THE EXERCISE:
Reproduce each line that includes the word "this".

--- Start DATA LISTING ---

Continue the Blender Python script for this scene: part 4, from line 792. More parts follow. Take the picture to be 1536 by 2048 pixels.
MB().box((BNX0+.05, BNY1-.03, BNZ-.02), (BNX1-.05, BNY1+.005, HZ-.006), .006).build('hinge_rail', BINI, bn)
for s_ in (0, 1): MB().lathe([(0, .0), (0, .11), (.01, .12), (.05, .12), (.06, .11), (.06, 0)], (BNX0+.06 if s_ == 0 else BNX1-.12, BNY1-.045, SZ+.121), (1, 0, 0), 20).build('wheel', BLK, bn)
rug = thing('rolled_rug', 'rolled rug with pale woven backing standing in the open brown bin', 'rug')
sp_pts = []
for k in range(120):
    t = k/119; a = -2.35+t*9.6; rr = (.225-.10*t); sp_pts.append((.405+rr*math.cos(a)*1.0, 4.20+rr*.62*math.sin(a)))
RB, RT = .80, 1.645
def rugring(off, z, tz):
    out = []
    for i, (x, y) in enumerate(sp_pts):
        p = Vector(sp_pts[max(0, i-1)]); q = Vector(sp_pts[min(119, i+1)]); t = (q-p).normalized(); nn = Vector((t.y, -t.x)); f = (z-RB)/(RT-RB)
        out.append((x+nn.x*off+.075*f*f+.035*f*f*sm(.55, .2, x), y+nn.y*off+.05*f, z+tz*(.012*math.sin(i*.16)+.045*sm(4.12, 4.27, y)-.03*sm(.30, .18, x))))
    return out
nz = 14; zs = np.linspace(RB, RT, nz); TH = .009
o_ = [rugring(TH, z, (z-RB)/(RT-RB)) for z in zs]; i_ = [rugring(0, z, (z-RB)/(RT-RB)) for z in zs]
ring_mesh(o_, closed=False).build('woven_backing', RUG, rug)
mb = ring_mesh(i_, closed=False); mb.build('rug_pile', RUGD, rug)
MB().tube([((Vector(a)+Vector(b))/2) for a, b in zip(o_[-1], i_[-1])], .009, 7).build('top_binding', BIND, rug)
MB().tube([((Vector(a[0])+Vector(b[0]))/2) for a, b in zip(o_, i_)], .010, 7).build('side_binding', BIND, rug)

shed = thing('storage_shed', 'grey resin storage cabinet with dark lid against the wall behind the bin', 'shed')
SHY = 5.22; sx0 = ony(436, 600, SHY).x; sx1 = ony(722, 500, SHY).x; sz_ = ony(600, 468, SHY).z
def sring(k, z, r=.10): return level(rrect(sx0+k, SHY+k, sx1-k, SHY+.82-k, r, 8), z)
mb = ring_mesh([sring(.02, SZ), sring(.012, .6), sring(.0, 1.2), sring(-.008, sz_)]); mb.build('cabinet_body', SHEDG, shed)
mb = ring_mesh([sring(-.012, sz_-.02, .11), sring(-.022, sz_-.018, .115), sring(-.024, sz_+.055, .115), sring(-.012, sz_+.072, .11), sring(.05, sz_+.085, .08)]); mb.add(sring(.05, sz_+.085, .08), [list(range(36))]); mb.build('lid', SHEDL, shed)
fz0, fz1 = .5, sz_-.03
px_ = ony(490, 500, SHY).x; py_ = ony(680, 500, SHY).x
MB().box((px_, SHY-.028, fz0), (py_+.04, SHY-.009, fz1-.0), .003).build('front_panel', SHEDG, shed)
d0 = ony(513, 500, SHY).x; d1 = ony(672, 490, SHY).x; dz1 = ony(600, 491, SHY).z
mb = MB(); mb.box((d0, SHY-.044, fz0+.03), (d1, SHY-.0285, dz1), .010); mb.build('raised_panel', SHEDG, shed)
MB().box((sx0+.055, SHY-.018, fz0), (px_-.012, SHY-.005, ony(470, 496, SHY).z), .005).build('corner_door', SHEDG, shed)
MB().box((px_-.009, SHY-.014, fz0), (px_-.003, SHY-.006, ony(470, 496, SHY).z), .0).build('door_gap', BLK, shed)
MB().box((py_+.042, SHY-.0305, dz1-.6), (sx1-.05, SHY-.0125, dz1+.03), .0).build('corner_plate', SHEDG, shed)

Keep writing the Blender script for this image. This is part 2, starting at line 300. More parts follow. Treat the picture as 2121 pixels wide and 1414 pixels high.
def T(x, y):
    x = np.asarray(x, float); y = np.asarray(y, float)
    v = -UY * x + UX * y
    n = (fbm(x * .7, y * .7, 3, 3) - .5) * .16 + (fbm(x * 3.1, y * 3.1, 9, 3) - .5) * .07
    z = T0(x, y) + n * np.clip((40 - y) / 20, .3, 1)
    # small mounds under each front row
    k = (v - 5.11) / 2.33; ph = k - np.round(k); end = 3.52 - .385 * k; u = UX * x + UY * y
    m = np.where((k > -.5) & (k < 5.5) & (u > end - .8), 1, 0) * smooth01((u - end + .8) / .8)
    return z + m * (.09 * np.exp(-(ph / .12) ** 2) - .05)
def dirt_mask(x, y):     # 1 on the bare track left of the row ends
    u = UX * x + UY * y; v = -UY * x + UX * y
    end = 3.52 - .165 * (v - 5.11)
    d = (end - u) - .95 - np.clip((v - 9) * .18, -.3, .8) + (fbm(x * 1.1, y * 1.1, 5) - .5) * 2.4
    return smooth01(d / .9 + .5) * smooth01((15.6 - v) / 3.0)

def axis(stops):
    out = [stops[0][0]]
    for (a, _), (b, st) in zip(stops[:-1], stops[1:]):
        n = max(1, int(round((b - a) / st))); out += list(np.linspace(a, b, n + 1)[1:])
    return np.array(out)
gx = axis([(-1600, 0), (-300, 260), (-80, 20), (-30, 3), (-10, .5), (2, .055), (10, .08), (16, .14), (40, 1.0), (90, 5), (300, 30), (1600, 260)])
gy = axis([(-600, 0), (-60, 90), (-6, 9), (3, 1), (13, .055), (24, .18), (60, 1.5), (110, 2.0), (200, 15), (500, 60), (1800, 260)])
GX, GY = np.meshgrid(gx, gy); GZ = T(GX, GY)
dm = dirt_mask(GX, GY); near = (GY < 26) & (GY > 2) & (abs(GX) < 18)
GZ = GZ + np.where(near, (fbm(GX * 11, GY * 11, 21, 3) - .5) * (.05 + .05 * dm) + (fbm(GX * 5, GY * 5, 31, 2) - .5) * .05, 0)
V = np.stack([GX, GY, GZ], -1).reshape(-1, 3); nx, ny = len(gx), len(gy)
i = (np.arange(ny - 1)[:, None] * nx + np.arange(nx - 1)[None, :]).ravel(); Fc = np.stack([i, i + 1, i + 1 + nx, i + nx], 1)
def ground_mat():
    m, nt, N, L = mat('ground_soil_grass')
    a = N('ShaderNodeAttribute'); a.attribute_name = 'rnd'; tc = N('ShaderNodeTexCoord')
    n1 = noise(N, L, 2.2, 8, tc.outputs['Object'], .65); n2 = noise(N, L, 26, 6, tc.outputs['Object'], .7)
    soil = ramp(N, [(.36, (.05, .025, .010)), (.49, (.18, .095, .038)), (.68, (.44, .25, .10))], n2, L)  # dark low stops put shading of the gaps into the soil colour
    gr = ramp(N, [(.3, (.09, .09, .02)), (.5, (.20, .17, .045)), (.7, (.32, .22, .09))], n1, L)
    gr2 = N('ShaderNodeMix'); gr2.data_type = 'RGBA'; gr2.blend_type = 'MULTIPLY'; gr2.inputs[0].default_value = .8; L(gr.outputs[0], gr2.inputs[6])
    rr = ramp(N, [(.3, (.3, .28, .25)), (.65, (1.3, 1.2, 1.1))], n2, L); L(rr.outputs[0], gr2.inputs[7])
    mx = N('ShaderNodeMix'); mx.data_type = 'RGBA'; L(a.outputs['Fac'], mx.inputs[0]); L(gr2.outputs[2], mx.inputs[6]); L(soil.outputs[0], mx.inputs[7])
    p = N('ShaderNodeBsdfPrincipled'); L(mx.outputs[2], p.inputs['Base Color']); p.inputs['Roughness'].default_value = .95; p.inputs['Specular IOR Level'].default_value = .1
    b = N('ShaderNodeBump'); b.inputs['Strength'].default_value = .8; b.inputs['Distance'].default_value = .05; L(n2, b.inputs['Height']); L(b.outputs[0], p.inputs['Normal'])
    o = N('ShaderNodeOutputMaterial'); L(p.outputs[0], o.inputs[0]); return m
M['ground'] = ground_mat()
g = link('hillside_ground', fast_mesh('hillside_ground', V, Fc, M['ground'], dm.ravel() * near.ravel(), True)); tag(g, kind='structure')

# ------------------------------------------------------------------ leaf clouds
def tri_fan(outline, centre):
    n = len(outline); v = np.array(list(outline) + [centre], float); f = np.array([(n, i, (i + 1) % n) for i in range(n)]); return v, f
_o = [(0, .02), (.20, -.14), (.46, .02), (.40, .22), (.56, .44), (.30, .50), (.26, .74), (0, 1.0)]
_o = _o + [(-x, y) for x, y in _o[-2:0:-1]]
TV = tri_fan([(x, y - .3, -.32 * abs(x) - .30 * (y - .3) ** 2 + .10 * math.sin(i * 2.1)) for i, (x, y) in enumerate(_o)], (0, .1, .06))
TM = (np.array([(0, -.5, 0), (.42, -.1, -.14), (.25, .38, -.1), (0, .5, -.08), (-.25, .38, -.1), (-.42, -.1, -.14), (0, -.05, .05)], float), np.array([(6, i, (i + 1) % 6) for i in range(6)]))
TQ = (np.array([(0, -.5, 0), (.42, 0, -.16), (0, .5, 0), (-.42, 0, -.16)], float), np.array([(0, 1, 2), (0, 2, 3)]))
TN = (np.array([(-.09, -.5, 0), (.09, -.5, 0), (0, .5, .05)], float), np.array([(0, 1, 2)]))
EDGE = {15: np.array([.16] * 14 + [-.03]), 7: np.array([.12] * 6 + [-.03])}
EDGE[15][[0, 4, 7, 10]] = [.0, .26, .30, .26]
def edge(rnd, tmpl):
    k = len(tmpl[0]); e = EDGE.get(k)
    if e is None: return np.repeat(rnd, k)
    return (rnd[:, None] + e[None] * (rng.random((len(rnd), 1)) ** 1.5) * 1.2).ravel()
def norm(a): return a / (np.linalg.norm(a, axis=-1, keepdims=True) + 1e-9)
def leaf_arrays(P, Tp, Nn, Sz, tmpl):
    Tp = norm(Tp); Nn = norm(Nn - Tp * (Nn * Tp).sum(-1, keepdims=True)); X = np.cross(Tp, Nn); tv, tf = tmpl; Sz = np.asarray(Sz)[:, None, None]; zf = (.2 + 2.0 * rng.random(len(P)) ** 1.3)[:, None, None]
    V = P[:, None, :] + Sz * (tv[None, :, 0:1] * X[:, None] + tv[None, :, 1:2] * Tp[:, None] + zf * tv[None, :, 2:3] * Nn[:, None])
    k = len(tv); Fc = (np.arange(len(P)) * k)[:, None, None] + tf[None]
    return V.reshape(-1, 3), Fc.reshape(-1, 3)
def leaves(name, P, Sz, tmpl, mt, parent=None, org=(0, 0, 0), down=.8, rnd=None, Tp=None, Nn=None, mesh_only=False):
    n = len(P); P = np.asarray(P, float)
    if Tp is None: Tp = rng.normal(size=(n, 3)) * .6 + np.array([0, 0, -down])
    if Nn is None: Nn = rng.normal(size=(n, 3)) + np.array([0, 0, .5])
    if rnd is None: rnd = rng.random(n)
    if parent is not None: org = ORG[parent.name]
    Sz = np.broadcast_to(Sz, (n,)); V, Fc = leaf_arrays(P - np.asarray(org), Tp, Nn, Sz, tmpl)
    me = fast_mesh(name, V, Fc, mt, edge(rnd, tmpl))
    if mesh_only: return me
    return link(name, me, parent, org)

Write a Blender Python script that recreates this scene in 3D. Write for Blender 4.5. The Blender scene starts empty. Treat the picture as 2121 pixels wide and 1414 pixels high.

--- End DATA LISTING ---

COMPLETED TASK:
Continue the Blender Python script for this scene: part 4, from line 792. More parts follow. Take the picture to be 1536 by 2048 pixels.
Keep writing the Blender script for this image. This is part 2, starting at line 300. More parts follow. Treat the picture as 2121 pixels wide and 1414 pixels high.
Write a Blender Python script that recreates this scene in 3D. Write for Blender 4.5. The Blender scene starts empty. Treat the picture as 2121 pixels wide and 1414 pixels high.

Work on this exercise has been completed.